Regieren in Räumen begrenzter Staatlichkeit. Zur 'Reisefähigkeit' des Governance-Konzepts
Thomas Risse – 2008
Ein zentrales theoretisches Problem des wissenschaftlichen Diskurses über Governance besteht darin, dass die sozialwissenschaftlichen Konzepte vor dem Hintergrund der Erfahrung des Regierens in modernen und hoch entwickelten demokratischen Nationalstaaten der OECD-Welt formuliert wurden. Hieraus ergeben sich konzeptionelle Probleme hinsichtlich ihrer Anwendbarkeit auf historische und gegenwärtige Räume begrenzter Staatlichkeit. Diese Räume befinden sich vornehmlich außerhalb der OECDWelt und sind kulturell, religiös, aber auch im Hinblick auf Akteurskonstellationen und Handlungsmodi anders strukturiert als der moderne Nationalstaat westlicher Prägung. Im Rahmen einer Theorie des Regierens in Räumen begrenzter Staatlichkeit müssen deshalb die gegenwärtig diskutierten Governance-Modelle, ihre Grundannahmen und Bewertungskriterien im Hinblick auf ihre Tragfähigkeit und Anwendbarkeit auf politische Räume außerhalb der OECD-Welt geprüft werden.
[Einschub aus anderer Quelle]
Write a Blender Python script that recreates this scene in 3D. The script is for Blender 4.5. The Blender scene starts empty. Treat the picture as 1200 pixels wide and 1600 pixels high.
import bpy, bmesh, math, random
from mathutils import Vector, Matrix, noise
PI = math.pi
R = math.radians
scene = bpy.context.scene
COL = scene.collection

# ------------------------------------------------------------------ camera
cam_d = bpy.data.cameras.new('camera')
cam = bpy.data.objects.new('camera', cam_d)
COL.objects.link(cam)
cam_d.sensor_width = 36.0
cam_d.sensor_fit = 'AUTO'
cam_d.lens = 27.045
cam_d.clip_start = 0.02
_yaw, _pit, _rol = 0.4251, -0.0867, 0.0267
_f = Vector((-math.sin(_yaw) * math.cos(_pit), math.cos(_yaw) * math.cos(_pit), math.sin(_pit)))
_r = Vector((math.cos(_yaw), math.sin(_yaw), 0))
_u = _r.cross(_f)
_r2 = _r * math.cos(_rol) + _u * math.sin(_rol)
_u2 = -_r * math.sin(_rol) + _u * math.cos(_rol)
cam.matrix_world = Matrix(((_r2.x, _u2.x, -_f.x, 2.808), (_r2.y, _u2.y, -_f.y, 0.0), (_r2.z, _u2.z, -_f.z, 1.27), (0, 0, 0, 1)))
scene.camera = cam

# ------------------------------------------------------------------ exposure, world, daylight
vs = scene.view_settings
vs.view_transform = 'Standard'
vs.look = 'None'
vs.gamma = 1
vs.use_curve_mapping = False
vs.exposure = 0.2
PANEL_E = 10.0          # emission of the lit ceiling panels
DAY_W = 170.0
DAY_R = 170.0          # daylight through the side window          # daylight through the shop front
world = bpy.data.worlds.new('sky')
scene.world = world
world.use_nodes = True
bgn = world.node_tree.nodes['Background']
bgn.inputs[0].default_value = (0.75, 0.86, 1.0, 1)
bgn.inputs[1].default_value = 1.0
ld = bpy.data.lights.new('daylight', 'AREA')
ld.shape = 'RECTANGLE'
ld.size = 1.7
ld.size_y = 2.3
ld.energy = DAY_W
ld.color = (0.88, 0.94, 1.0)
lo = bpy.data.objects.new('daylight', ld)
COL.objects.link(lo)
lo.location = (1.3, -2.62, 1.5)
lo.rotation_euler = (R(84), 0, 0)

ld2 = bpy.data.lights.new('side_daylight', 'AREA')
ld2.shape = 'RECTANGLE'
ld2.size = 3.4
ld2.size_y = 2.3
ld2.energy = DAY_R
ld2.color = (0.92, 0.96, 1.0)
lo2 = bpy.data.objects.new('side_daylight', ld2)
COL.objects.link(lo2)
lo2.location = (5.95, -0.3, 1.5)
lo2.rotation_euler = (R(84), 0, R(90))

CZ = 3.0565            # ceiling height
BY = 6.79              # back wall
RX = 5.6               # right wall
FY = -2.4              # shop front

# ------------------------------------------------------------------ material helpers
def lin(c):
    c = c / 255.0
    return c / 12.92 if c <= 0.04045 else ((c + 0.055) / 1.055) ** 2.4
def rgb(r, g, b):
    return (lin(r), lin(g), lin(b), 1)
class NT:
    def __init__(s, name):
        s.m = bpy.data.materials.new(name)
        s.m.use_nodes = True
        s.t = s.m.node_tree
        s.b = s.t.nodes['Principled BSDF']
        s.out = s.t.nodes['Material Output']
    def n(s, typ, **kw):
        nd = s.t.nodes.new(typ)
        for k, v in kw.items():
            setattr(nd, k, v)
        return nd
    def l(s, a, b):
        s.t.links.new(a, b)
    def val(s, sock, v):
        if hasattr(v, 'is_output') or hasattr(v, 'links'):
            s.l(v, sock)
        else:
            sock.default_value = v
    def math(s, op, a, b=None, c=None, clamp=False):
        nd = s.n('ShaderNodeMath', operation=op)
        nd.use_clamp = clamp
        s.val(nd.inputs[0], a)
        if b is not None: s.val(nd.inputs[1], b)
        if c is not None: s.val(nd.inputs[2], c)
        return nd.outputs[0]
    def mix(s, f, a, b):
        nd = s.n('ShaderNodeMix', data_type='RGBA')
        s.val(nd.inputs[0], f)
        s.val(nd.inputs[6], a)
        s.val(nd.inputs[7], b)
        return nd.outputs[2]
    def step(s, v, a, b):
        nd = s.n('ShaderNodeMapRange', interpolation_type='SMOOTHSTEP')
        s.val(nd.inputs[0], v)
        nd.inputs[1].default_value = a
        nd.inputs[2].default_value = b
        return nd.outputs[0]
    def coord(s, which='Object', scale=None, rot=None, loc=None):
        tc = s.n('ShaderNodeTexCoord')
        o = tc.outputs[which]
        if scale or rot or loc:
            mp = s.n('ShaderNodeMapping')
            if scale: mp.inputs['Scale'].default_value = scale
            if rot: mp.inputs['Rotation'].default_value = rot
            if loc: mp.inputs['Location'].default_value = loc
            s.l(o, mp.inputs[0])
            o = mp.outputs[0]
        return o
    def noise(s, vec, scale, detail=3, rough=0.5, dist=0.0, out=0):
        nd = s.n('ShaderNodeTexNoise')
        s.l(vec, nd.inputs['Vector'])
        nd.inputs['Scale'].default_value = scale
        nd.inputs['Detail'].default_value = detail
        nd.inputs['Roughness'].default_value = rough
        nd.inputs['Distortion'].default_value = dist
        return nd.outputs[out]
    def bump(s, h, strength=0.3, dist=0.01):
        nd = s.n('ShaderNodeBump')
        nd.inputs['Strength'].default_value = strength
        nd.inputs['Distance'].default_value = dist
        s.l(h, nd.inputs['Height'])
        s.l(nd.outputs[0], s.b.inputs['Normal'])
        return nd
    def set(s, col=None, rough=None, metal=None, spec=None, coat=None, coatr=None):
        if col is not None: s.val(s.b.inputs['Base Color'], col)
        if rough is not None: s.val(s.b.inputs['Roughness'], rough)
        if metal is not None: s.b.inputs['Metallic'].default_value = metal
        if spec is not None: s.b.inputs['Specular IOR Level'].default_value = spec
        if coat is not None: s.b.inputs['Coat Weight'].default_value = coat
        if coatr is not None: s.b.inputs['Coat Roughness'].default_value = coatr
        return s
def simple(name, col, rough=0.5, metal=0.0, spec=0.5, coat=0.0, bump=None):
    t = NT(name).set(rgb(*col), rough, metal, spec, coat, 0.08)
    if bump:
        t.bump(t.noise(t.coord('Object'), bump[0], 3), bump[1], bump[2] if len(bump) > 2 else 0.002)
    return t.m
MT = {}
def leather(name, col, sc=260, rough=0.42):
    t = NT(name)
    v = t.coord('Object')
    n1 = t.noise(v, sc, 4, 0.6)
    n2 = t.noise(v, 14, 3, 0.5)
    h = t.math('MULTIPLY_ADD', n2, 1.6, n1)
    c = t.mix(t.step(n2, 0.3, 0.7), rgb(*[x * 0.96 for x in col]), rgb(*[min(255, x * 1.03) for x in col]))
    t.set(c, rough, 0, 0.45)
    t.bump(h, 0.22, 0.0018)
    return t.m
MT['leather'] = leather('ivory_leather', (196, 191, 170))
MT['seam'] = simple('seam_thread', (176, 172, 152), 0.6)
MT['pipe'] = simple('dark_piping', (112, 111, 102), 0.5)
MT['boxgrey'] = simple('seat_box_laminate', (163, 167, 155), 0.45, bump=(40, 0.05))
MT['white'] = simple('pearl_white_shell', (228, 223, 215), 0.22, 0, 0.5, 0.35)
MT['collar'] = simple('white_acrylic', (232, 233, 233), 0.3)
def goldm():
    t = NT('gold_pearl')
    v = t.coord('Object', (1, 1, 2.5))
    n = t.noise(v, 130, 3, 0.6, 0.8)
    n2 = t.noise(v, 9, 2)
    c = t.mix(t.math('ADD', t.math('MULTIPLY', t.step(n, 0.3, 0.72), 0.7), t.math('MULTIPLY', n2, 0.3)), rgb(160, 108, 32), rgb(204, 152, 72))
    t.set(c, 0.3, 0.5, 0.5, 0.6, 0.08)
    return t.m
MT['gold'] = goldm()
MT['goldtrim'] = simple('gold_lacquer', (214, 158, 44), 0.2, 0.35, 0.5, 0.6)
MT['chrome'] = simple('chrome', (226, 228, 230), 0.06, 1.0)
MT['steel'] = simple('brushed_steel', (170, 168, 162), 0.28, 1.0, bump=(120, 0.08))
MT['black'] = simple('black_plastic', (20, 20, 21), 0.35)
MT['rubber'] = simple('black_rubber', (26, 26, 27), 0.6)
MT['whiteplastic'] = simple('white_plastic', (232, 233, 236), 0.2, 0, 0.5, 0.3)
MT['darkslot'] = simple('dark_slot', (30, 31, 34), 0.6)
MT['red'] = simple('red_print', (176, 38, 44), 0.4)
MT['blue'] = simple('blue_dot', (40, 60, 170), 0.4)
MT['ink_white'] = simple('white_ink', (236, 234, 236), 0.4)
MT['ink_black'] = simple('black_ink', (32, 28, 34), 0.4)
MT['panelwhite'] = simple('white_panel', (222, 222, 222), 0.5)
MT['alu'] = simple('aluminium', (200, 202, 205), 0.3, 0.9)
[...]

Im Folgenden geht es vor allem um diese „Reisefähigkeit“ des Governance-Konzeptes in andere Weltregionen und kulturellen Kontexte. Inwieweit sind die westlich geprägten Begrifflichkeiten auf diese übertragbar und welche Probleme stellen sich dabei? Was können wir umgekehrt für die sozialwissenschaftliche Governance-Diskussion lernen aus den Erfahrungen mit dem Regieren in Räumen begrenzter Staatlichkeit?